What the task asks:
The required output is a word-for-word copy of the lines from the line bearing "c = m.mix(e, o, c)" through the line bearing "(.026, .023, .021))", inclusive, and no other lines.

Data excerpt:
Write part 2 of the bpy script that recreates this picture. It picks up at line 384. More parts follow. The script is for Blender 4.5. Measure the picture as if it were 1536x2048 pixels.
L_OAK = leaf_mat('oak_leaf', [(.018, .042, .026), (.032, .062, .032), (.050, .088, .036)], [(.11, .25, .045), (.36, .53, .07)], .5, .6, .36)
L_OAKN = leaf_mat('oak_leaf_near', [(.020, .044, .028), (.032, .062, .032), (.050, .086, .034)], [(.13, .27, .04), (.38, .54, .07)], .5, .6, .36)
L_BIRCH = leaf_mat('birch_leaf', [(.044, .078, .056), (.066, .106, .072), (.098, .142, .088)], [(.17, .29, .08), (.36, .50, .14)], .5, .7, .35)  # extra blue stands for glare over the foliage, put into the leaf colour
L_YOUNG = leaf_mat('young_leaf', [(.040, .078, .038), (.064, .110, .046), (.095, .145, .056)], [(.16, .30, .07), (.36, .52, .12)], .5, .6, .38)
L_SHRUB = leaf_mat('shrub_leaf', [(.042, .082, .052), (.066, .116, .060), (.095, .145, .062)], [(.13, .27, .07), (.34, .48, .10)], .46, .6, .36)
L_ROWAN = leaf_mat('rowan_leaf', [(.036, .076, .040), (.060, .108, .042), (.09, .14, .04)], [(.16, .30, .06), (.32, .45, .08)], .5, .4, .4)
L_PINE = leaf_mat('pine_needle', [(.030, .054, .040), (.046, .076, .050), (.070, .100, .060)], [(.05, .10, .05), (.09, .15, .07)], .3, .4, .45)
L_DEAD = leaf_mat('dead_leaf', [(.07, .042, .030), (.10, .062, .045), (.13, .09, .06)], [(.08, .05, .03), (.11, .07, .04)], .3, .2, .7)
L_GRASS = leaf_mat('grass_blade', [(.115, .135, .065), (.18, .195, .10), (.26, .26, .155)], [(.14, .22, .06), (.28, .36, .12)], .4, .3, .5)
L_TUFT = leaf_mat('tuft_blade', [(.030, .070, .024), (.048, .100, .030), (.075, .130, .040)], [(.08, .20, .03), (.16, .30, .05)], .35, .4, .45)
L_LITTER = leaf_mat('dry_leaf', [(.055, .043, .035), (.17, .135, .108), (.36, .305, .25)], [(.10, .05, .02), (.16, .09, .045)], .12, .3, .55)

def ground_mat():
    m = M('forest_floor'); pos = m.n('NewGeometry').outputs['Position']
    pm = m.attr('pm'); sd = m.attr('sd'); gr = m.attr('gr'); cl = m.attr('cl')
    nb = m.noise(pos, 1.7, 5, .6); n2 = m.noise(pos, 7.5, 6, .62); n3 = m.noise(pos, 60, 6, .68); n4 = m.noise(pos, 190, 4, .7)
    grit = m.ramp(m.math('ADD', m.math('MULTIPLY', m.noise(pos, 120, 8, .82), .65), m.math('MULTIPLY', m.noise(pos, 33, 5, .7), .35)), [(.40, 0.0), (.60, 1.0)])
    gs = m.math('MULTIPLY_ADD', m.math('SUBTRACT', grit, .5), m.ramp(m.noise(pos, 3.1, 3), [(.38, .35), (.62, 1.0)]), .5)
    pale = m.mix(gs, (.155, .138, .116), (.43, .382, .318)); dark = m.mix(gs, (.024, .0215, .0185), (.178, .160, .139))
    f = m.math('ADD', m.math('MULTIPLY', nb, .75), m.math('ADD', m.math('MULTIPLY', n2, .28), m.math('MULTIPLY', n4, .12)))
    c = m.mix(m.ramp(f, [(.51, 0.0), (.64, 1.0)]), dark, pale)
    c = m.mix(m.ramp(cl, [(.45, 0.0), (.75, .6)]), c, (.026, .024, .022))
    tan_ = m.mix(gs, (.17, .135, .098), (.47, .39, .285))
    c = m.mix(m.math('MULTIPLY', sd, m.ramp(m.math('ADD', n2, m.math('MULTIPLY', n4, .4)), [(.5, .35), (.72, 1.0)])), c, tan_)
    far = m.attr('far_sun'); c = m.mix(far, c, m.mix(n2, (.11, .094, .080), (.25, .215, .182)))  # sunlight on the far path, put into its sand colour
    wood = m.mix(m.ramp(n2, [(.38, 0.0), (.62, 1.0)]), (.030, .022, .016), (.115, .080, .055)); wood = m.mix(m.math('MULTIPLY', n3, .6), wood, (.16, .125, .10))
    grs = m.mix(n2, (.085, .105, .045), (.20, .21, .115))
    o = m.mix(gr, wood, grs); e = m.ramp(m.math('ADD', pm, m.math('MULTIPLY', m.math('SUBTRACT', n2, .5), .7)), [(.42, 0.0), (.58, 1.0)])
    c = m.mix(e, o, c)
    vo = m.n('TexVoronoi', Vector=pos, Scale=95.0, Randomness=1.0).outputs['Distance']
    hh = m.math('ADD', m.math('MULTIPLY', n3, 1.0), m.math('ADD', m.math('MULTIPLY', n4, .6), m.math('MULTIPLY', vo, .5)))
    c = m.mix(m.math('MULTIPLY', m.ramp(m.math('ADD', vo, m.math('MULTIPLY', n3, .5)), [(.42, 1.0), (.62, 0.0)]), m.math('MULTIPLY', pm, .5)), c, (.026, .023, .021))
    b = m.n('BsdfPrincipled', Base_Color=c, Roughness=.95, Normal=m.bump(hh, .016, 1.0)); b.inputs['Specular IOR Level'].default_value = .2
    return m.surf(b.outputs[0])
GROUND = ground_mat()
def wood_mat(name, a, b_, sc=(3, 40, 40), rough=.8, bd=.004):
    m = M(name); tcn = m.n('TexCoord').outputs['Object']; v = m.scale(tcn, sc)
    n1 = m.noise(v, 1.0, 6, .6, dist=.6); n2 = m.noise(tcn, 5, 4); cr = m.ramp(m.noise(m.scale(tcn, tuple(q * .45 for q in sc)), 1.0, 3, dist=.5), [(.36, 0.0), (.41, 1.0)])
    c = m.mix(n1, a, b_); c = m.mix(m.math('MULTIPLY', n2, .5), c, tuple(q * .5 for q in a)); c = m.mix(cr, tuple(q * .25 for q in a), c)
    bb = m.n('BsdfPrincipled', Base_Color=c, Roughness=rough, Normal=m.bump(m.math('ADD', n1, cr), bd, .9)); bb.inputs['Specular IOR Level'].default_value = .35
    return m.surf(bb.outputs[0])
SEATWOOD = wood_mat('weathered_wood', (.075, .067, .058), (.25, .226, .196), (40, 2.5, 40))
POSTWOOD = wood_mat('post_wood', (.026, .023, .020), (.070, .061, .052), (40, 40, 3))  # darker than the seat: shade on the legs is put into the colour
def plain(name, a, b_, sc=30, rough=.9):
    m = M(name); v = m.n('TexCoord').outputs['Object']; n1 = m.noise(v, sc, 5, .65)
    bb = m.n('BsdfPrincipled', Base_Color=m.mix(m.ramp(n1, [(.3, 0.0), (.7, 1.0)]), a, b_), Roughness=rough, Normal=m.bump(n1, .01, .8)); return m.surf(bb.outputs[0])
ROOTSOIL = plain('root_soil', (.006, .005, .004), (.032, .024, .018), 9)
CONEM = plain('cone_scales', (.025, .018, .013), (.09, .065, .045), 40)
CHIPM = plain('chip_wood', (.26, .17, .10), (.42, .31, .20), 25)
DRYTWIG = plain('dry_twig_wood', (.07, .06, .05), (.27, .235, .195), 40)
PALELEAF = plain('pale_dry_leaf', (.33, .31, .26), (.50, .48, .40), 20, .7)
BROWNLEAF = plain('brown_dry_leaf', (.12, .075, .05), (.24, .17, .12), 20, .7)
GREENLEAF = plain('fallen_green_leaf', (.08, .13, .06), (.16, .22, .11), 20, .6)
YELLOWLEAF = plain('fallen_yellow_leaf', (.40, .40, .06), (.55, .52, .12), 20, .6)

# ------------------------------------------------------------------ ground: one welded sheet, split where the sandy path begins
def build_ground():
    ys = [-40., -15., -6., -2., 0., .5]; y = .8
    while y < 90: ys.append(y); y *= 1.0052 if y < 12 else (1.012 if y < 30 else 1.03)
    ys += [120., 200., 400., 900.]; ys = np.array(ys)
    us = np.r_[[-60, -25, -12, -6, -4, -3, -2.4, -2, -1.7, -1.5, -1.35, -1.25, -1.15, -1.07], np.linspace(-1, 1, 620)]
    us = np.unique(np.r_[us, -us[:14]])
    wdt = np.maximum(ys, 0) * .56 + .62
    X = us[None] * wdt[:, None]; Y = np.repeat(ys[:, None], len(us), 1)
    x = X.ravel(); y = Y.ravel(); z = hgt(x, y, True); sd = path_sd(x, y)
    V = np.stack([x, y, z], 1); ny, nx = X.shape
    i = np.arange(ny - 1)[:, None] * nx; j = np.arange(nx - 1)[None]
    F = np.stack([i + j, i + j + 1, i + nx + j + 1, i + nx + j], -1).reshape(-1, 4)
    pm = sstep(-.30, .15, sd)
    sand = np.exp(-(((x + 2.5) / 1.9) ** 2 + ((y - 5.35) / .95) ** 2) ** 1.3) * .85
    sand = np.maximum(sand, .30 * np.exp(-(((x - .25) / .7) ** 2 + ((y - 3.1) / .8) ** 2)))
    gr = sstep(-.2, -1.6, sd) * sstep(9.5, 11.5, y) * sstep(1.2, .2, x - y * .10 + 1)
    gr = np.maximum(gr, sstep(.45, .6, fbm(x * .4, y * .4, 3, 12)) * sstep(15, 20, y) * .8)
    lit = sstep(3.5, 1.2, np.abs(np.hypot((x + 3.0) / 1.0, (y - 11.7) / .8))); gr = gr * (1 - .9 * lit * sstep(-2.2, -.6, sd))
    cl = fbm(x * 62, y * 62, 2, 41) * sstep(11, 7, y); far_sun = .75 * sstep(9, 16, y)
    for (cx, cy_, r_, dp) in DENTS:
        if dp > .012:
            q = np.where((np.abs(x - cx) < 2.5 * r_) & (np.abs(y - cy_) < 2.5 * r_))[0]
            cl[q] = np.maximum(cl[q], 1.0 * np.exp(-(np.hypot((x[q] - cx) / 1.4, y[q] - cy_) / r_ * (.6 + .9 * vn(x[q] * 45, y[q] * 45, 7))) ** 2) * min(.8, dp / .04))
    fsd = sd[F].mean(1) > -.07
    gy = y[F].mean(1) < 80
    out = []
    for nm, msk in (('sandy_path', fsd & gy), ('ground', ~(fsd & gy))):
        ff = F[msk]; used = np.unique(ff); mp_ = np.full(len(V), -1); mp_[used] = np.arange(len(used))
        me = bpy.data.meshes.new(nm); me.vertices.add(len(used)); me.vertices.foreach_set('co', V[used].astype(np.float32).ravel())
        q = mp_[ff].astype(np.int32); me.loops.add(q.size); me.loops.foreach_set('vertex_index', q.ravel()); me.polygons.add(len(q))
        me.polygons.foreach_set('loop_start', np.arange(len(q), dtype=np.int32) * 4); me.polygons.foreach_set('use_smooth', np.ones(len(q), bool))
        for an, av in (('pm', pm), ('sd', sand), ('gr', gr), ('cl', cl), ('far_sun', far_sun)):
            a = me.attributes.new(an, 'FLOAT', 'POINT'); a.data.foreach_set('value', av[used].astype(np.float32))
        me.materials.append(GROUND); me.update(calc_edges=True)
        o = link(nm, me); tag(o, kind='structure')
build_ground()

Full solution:
    c = m.mix(e, o, c)
    vo = m.n('TexVoronoi', Vector=pos, Scale=95.0, Randomness=1.0).outputs['Distance']
    hh = m.math('ADD', m.math('MULTIPLY', n3, 1.0), m.math('ADD', m.math('MULTIPLY', n4, .6), m.math('MULTIPLY', vo, .5)))
    c = m.mix(m.math('MULTIPLY', m.ramp(m.math('ADD', vo, m.math('MULTIPLY', n3, .5)), [(.42, 1.0), (.62, 0.0)]), m.math('MULTIPLY', pm, .5)), c, (.026, .023, .021))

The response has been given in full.